Value for money

Last updated
04 February 2021

You must ensure that any public resources you claim or expenses you incur in relation to the conduct of your parliamentary business provide value for money, taking into account the need to conduct your parliamentary business.

Value for money requires consideration of both financial and non-financial costs and benefits. It focuses on which expense, allowance or public resource is needed to achieve the required outcome, while ensuring that public money is used:

  • efficiently: obtaining maximum value from the resource using a procurement method that is appropriate given the scale, scope and risk
  • effectively: the extent to which the required outcome is achieved, taking into account factors such as cost, quality and convenience
  • economically: achieving the required outcome while avoiding waste and minimising cost.

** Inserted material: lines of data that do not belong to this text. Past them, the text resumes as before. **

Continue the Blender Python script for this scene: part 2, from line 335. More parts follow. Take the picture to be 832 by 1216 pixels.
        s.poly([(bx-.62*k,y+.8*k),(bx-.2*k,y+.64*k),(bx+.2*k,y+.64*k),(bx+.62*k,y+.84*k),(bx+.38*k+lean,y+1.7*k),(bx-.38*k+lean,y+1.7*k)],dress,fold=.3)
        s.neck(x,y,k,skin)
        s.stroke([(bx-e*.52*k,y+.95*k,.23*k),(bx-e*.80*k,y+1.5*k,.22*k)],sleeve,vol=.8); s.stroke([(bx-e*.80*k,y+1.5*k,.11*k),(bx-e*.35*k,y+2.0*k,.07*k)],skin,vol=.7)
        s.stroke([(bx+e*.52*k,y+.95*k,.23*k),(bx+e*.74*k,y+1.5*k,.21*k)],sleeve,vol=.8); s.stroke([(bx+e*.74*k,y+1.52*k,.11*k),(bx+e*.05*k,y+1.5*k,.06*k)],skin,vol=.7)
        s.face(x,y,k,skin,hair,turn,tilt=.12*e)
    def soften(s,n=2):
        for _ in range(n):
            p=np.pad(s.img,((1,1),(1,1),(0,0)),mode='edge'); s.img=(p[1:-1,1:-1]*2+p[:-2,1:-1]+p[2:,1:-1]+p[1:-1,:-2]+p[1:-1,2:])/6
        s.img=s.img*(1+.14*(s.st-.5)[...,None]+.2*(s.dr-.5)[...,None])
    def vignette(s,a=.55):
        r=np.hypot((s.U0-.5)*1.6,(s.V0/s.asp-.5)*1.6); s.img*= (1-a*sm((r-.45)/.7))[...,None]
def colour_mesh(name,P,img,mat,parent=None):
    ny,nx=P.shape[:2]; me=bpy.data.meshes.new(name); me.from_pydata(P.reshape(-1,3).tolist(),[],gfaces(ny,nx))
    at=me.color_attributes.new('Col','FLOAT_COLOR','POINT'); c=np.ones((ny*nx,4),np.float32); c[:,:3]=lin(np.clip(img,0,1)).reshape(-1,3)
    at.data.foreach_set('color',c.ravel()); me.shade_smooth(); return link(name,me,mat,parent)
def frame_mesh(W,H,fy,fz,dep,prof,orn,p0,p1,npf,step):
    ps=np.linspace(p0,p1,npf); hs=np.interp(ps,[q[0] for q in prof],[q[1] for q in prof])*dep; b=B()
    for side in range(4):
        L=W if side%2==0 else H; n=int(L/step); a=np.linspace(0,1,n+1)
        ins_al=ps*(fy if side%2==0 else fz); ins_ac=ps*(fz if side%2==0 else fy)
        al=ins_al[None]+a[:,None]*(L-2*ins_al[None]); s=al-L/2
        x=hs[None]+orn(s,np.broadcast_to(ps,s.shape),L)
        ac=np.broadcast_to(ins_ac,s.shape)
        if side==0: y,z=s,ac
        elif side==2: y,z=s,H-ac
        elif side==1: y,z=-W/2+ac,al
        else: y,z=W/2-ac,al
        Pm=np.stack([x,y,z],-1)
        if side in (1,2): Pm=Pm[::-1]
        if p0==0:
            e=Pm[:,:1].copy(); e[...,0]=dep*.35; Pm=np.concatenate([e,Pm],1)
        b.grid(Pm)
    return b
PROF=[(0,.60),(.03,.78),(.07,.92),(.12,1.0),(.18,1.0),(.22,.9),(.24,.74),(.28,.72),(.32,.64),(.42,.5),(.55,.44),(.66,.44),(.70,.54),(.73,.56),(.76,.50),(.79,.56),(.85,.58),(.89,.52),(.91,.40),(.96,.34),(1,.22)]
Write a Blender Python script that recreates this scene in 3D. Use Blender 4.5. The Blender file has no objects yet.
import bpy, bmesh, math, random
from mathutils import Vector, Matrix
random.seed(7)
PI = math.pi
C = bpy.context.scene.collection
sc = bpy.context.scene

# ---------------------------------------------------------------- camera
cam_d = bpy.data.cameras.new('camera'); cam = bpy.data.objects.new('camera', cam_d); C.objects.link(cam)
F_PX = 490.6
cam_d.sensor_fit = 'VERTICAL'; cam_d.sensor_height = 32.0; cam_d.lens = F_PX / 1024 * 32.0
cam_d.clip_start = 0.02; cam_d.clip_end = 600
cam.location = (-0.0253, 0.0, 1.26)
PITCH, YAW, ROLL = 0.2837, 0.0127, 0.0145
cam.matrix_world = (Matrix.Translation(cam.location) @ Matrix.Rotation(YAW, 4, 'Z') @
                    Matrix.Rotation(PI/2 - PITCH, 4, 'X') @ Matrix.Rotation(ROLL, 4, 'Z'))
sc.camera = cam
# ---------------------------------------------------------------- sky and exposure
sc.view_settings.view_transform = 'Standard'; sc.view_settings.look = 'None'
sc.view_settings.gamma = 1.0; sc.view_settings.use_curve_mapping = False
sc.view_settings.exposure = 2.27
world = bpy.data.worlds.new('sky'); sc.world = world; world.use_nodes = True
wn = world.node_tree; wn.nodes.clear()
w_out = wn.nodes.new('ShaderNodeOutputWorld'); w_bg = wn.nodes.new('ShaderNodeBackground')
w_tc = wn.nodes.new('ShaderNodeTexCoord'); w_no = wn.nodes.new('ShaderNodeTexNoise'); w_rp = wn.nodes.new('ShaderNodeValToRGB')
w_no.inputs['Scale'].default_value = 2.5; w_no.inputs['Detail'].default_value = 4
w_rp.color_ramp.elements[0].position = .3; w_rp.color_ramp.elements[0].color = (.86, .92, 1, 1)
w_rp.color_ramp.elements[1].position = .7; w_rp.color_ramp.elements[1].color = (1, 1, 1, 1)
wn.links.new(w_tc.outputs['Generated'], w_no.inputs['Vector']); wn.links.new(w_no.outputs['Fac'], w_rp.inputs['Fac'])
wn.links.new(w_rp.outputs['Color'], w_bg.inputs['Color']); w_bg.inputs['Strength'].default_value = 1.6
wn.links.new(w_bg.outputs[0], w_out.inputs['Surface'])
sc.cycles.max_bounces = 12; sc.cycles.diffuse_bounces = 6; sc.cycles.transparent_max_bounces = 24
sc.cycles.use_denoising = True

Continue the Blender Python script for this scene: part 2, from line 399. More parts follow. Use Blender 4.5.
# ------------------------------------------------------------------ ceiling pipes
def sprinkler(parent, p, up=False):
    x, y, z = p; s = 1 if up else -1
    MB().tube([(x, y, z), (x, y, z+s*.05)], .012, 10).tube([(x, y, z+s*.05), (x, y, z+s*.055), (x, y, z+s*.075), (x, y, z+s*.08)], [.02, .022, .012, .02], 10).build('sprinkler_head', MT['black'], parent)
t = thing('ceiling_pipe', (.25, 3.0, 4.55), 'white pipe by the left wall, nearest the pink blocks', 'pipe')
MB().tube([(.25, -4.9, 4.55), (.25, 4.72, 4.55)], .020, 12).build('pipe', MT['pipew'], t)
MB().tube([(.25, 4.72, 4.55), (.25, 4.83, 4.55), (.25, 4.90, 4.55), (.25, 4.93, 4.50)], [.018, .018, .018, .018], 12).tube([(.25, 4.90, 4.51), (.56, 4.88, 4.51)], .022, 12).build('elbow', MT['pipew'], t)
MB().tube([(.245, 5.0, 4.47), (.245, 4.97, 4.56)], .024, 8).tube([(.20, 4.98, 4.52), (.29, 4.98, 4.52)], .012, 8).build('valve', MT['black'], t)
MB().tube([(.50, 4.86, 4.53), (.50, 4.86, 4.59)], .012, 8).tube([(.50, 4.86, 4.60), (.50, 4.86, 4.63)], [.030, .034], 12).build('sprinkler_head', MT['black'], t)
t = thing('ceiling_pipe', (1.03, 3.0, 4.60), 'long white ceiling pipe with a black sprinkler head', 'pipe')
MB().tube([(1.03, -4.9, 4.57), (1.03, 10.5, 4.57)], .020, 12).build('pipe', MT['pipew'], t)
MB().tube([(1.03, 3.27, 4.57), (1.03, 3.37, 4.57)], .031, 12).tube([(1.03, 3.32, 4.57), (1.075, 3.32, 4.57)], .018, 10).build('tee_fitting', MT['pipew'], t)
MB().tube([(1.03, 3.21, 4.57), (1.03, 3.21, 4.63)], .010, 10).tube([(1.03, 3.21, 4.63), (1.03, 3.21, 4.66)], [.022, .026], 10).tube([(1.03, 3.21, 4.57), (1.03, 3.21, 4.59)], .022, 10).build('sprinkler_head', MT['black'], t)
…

If you contravene this obligation in relation to a claim, the claim may be rejected or have to be repaid, and a penalty loading of 25% may be applicable.

Public resources determined by the Minister

For public resources which the Minister determines that the Commonwealth will provide to you (e.g. office accommodation and equipment), the Minister must ensure that the public resources provide value for money, taking into account your need to conduct your parliamentary business.

In addition, you must consider value for money before making an application to the Minister for public resources. To the extent you have discretion in the provision or use of resources which the Minister determines are to be provided to you, your obligation to ensure value for money continues to apply.

Resource providers you must use and Commonwealth contracted providers

The Minister may determine that you must use a preferred provider in relation to providing, or arranging the provision of, your public resources, such as Constituent Relationship Management (CRM) software, and the travel and accommodation booking service provider (currently FCm). However, the relevant administrator (MaPS or the Independent Parliamentary Expenses Authority (IPEA)) has a discretion to pay your claim if you did not use the preferred provider if considered appropriate – for example, where a travel booking cannot be made through the preferred provider due to urgency or availability.

The Commonwealth may facilitate your access to particular goods and services via an agreement with a Commonwealth contracted provider, should you choose to access that provider’s services - for example, office stationery and supplies. Commonwealth contracted providers are appointed after a competitive tender process, and will provide the required services according to contractual obligations.

In respect of office stationery and supplies, competitive quality and pricing according to contractual obligations is available for items supplied by the contracted service provider. You may purchase from another supplier, but in order to establish value for money for similar items of office stationery and supplies, it is expected you would compare these with items available through the contracted service provider.

Things to consider when assessing value for money

Before undertaking an activity that may result in a claim, you should consider:

Need:

  • Is there a genuine parliamentary business requirement for the expenditure or claim?
  • In what other ways could the need be met?

Efficient, effective and economical:

  • Will the proposed expenditure or claim achieve what you require, and how will it do this?
  • Is there a more economical method of achieving your outcome? Is this method of achieving your required outcome more beneficial than other methods?
  • Are there unnecessary costs that may be avoided? This may include considerations such as:
    • the potential supplier’s experience and performance history
    • ongoing support
    • energy efficiency and environmental impact
    • whole-of-life costs (including cost of additional features and consumables, servicing, maintenance, training and support, running costs, disposal costs)
    • reasonableness given community expectations.

Risks:

  • What are the risks of not achieving your required outcome?
  • Does the identity of the provider carry any real or perceived risk of a conflict of interest?

Procurement method:

  • The procurement method should be proportionate to the scale, scope and risk of the required outcome. The larger the expected value of the expense, the higher the expectation that appropriate steps have been taken (such as obtaining multiple quotes) to establish that the goods or services meet the need and represent value for money, and there is written evidence available to support this.